Task to complete: Please output exactly the lines of the material from the first through the line containing "m.build('hanger', CABLE, t)", and nothing more.

· · · · · · ·

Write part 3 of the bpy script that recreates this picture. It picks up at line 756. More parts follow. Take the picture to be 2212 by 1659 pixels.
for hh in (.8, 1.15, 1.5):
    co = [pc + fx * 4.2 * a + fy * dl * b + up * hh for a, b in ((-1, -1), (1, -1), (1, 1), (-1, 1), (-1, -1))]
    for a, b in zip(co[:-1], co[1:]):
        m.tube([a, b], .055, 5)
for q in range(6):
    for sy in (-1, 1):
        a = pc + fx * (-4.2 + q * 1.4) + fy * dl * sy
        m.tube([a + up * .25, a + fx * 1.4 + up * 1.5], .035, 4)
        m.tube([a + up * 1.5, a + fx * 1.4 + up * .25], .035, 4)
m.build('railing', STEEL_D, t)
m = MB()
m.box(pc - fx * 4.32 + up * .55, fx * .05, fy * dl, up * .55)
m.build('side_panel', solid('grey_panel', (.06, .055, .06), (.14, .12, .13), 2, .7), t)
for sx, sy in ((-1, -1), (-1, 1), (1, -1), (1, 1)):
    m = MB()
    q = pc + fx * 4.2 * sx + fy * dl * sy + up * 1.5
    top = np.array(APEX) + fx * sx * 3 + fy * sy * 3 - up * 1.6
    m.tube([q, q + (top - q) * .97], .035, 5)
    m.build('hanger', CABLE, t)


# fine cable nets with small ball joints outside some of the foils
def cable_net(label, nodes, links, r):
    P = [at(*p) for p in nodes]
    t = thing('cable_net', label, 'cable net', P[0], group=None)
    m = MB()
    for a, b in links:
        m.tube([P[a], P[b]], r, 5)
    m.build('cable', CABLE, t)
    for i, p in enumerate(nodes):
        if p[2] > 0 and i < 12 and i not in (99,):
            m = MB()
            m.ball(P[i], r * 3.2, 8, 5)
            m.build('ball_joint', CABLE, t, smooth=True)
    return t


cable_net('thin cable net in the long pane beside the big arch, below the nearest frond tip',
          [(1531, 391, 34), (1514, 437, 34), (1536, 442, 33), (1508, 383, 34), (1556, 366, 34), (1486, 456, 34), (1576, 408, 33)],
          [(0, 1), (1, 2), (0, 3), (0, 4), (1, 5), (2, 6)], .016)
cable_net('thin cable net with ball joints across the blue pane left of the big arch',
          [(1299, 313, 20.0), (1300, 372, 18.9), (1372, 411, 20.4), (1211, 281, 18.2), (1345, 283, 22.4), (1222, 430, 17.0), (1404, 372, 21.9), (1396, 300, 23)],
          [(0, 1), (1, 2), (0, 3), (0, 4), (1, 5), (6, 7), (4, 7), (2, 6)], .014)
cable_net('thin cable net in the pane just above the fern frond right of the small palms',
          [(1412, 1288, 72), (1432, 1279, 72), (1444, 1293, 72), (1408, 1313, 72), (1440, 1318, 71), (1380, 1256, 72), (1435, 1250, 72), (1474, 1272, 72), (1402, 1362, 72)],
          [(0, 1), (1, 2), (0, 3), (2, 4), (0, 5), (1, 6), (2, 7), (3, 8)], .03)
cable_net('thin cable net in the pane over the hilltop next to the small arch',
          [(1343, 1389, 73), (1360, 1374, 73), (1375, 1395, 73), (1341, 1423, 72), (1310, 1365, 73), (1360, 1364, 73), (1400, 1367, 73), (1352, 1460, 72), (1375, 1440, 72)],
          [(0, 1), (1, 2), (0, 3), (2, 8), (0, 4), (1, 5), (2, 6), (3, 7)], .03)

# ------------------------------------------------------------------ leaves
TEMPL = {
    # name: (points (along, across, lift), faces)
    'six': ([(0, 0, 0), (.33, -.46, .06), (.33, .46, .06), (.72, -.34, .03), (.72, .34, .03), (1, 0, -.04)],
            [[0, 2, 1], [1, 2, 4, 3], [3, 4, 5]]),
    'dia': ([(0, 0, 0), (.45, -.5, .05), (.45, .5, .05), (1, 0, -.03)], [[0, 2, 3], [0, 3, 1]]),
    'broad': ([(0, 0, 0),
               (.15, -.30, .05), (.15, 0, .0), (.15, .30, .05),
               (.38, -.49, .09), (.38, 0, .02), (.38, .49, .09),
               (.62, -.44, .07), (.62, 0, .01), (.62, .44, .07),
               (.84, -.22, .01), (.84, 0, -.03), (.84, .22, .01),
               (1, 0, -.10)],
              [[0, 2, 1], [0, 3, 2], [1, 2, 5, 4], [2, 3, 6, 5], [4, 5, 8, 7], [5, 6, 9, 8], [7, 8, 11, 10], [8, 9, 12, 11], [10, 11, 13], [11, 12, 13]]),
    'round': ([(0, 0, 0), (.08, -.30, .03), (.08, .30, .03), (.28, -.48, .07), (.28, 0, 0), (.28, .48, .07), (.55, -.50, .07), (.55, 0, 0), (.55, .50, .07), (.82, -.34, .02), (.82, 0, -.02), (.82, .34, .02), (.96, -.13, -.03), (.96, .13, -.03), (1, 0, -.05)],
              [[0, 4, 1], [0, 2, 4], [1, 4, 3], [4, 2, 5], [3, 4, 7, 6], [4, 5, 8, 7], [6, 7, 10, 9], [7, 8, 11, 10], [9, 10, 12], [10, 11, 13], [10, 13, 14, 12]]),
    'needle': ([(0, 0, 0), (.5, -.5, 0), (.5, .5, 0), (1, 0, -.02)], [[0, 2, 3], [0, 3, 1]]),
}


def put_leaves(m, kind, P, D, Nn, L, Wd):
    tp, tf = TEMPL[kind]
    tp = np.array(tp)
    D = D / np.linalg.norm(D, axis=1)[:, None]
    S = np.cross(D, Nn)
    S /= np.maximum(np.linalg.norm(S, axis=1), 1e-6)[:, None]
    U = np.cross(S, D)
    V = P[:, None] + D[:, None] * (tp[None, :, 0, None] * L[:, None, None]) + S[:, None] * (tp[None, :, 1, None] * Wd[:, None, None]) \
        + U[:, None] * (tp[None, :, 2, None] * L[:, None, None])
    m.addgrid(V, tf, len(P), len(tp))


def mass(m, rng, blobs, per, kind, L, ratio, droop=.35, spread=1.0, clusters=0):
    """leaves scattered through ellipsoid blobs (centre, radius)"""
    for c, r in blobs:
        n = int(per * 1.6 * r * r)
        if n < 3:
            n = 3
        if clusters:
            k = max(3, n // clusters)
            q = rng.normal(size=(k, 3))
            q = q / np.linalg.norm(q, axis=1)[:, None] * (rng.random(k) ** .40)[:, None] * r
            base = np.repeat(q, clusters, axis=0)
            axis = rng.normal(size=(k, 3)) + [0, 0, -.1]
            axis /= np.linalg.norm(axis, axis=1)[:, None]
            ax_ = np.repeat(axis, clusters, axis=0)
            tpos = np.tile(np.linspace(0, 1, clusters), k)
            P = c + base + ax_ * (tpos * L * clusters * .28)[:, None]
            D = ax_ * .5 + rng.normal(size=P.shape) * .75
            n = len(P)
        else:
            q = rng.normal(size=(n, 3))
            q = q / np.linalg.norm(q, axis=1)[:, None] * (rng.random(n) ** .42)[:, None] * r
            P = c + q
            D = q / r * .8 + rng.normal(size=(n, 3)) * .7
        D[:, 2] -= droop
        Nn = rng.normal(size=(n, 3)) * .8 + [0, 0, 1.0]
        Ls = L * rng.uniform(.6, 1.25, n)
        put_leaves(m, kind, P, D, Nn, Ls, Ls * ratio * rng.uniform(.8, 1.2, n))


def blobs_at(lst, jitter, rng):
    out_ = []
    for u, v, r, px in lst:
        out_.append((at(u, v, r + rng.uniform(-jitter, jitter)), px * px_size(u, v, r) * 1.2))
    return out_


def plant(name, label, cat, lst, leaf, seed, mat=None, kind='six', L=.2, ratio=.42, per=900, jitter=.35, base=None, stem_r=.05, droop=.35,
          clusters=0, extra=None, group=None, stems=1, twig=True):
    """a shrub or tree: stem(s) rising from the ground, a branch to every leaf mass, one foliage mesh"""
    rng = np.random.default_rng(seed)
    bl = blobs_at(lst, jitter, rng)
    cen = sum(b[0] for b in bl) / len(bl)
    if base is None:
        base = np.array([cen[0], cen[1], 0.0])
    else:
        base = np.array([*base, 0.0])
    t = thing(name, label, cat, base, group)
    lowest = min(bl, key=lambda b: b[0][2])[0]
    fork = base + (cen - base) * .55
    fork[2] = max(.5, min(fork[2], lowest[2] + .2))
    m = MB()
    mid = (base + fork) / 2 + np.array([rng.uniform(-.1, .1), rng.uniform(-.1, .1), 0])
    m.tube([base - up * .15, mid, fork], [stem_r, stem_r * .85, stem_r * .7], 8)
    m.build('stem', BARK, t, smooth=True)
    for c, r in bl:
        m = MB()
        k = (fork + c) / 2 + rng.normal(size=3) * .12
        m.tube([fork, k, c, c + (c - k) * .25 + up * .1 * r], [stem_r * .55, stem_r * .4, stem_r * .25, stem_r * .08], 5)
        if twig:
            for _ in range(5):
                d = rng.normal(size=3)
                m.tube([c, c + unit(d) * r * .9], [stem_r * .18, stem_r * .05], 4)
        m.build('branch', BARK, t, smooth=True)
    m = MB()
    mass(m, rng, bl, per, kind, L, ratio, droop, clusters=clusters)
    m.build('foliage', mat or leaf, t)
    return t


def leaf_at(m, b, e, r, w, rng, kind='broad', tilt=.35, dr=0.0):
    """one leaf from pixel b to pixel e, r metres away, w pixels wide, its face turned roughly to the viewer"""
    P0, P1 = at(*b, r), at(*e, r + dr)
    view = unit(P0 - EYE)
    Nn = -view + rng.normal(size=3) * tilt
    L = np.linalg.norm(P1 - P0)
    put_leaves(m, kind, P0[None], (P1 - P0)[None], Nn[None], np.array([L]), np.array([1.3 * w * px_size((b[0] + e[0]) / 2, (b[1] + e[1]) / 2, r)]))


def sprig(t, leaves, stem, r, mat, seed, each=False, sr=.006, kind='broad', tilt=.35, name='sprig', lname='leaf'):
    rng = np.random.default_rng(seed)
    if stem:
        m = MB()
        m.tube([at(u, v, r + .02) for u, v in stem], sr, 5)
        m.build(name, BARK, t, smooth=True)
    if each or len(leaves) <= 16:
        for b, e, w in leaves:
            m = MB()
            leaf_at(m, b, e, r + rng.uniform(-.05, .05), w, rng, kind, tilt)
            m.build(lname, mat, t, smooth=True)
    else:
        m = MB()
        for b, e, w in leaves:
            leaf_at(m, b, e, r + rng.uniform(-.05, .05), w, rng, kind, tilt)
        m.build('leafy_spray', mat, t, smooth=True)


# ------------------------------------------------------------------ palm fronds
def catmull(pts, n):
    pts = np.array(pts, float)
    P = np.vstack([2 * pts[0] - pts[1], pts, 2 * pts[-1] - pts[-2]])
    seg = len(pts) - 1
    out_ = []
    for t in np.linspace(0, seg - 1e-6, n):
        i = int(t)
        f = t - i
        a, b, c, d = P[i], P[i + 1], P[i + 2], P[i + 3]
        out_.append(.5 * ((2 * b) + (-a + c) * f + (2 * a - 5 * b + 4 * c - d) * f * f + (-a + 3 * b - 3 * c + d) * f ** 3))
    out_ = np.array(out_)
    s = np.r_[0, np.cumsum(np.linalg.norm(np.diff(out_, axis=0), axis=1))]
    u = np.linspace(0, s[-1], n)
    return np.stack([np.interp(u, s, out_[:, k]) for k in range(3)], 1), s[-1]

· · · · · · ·

Expected output:
Write part 3 of the bpy script that recreates this picture. It picks up at line 756. More parts follow. Take the picture to be 2212 by 1659 pixels.
for hh in (.8, 1.15, 1.5):
    co = [pc + fx * 4.2 * a + fy * dl * b + up * hh for a, b in ((-1, -1), (1, -1), (1, 1), (-1, 1), (-1, -1))]
    for a, b in zip(co[:-1], co[1:]):
        m.tube([a, b], .055, 5)
for q in range(6):
    for sy in (-1, 1):
        a = pc + fx * (-4.2 + q * 1.4) + fy * dl * sy
        m.tube([a + up * .25, a + fx * 1.4 + up * 1.5], .035, 4)
        m.tube([a + up * 1.5, a + fx * 1.4 + up * .25], .035, 4)
m.build('railing', STEEL_D, t)
m = MB()
m.box(pc - fx * 4.32 + up * .55, fx * .05, fy * dl, up * .55)
m.build('side_panel', solid('grey_panel', (.06, .055, .06), (.14, .12, .13), 2, .7), t)
for sx, sy in ((-1, -1), (-1, 1), (1, -1), (1, 1)):
    m = MB()
    q = pc + fx * 4.2 * sx + fy * dl * sy + up * 1.5
    top = np.array(APEX) + fx * sx * 3 + fy * sy * 3 - up * 1.6
    m.tube([q, q + (top - q) * .97], .035, 5)
    m.build('hanger', CABLE, t)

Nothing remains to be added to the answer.